Sunday, December 04, 2005

solitude for the desolate

I always was worried what would happen next. Always worried what ppl might think.

“What if ppl laugh at me or think i'm uncool? What if it'd made me look like a fool?"

Of course that has changed. I’ve grown.
Lately, in line with would happen to my future, of course, I’ve been thinking:

“When will I ever get to go home to Malaysia? To see friends and family again and see my home once more?”

Today, while walking home from peds emerge, the sky was as beautiful as it was yesterday. Sun setting in the west, with the sky orangey around it but blue everywhere else. And something about the blue was so different. The comforting light blue, that does so well in making me feel so secured. It wasn’t a long walk, but I had a good conversation with God. I felt my questions were answered all suddenly, and that it was all going to be fine, that my trust in God has not been misplaced.

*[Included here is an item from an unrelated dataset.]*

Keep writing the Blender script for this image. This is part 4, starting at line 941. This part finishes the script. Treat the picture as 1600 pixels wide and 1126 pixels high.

“All you are, is all I want, always
draw me close in your arms oh God,
I want to be with you,
cause all you are is all I want, always
draw me close in your arms oh God,
I want to be with you”

At that point of time, I felt, that’s all that mattered, that if God would keep me close, nothing else would matter. Every tear, every joy, every dream, every fear has all been conquered by God. It doesn’t matter how long before I go home, or how long I will be away from home. Whichever. My home is where God is, and that would be everywhere.
All God is, is all I want. Nothing else. God fulfills my soul. Every inch of me is quenched by His presence.

I almost cried. I nearly did. Almost.

I guess the blue sky was so comforting because it was so calm. No matter how hard the winds blow, or if the sun wasn’t up, whether the clouds and rain are in the way, at the end, the sky remains the same. Really unchanged by the weather. Hence, neither will I be fazed be put down, and I will soar with the eagles as my God is with me always.